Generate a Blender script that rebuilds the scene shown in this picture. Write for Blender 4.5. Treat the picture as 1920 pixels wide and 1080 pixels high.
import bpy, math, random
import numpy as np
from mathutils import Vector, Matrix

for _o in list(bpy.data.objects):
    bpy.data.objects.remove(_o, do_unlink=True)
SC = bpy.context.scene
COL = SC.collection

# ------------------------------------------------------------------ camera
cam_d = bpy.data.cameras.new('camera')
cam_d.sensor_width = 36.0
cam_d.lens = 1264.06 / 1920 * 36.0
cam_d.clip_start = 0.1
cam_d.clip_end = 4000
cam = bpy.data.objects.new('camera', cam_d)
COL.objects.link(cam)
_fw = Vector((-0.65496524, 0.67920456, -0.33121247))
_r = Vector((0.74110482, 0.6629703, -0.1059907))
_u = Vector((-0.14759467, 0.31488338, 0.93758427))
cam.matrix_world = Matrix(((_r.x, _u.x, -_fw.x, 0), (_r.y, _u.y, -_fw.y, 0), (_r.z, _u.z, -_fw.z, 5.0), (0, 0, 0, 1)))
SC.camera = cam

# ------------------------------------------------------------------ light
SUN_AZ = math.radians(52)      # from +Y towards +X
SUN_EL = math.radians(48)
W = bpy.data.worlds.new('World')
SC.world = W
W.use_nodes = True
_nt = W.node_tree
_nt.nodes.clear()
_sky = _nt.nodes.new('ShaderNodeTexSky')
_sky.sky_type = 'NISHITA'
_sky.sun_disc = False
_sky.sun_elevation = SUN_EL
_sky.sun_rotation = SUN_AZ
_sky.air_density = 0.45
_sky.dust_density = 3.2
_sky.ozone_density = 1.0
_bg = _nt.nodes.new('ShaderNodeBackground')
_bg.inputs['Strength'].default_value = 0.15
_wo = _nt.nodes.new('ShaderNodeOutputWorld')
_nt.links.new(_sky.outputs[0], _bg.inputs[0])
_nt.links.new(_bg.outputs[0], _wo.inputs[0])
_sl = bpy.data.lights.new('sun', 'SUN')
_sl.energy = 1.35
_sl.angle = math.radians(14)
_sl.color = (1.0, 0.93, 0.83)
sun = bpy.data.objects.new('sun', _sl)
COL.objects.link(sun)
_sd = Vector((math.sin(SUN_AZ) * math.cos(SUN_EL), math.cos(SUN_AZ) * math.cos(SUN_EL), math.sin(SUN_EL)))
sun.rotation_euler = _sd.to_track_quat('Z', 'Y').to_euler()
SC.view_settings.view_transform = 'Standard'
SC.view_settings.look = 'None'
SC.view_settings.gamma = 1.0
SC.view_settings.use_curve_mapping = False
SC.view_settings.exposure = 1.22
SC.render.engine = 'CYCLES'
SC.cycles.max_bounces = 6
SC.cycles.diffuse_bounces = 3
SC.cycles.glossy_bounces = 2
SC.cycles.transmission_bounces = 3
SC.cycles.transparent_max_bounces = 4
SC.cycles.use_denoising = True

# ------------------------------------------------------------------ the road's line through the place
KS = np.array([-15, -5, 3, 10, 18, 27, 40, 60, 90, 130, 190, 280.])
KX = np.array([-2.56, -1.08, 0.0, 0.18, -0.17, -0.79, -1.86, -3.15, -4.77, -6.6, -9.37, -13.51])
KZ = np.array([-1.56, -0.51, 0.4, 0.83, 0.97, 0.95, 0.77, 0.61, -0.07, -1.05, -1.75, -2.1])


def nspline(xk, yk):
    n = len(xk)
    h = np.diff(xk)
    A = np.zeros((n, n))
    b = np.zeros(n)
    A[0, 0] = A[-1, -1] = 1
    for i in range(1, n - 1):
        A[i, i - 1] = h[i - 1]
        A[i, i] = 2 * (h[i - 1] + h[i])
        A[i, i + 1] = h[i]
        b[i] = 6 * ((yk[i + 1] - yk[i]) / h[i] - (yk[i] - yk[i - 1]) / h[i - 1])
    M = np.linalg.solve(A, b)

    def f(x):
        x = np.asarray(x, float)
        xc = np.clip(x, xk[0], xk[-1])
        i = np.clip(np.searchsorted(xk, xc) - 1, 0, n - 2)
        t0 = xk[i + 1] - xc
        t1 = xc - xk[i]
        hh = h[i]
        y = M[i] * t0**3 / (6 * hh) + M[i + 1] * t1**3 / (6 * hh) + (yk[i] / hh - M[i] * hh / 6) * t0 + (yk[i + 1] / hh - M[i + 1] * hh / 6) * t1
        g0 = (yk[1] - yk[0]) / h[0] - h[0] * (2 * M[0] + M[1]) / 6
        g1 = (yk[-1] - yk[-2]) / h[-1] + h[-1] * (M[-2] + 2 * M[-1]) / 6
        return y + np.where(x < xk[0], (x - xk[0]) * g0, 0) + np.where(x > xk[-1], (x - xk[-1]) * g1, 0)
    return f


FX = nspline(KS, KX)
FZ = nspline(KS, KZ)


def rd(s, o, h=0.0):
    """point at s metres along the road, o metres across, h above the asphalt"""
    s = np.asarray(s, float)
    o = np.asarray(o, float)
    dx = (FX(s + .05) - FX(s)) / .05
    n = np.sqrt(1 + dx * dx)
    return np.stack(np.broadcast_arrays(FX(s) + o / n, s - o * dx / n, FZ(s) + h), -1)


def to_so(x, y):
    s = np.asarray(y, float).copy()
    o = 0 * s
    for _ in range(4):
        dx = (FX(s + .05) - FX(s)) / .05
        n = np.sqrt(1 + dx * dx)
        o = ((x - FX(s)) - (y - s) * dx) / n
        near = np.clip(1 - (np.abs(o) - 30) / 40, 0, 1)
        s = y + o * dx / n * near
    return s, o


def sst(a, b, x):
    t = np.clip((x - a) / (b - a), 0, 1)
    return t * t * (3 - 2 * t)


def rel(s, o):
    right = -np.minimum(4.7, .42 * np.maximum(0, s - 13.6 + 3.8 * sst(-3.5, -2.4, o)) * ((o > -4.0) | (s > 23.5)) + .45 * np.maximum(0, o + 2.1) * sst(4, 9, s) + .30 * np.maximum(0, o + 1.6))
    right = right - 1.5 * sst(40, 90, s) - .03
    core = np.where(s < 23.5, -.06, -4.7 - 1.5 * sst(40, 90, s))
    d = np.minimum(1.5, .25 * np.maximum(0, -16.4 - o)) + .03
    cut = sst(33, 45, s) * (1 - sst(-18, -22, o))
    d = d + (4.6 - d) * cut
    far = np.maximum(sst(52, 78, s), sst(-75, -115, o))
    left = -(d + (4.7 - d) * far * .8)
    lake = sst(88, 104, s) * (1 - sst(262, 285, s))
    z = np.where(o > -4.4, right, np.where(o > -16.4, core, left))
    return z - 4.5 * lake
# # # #
- _Work to complete_
Give the lines again, exactly as they stand, from the beginning of the data through the line with "SC.camera = cam".

- _Answer to the exercise_
Generate a Blender script that rebuilds the scene shown in this picture. Write for Blender 4.5. Treat the picture as 1920 pixels wide and 1080 pixels high.
import bpy, math, random
import numpy as np
from mathutils import Vector, Matrix

for _o in list(bpy.data.objects):
    bpy.data.objects.remove(_o, do_unlink=True)
SC = bpy.context.scene
COL = SC.collection

# ------------------------------------------------------------------ camera
cam_d = bpy.data.cameras.new('camera')
cam_d.sensor_width = 36.0
cam_d.lens = 1264.06 / 1920 * 36.0
cam_d.clip_start = 0.1
cam_d.clip_end = 4000
cam = bpy.data.objects.new('camera', cam_d)
COL.objects.link(cam)
_fw = Vector((-0.65496524, 0.67920456, -0.33121247))
_r = Vector((0.74110482, 0.6629703, -0.1059907))
_u = Vector((-0.14759467, 0.31488338, 0.93758427))
cam.matrix_world = Matrix(((_r.x, _u.x, -_fw.x, 0), (_r.y, _u.y, -_fw.y, 0), (_r.z, _u.z, -_fw.z, 5.0), (0, 0, 0, 1)))
SC.camera = cam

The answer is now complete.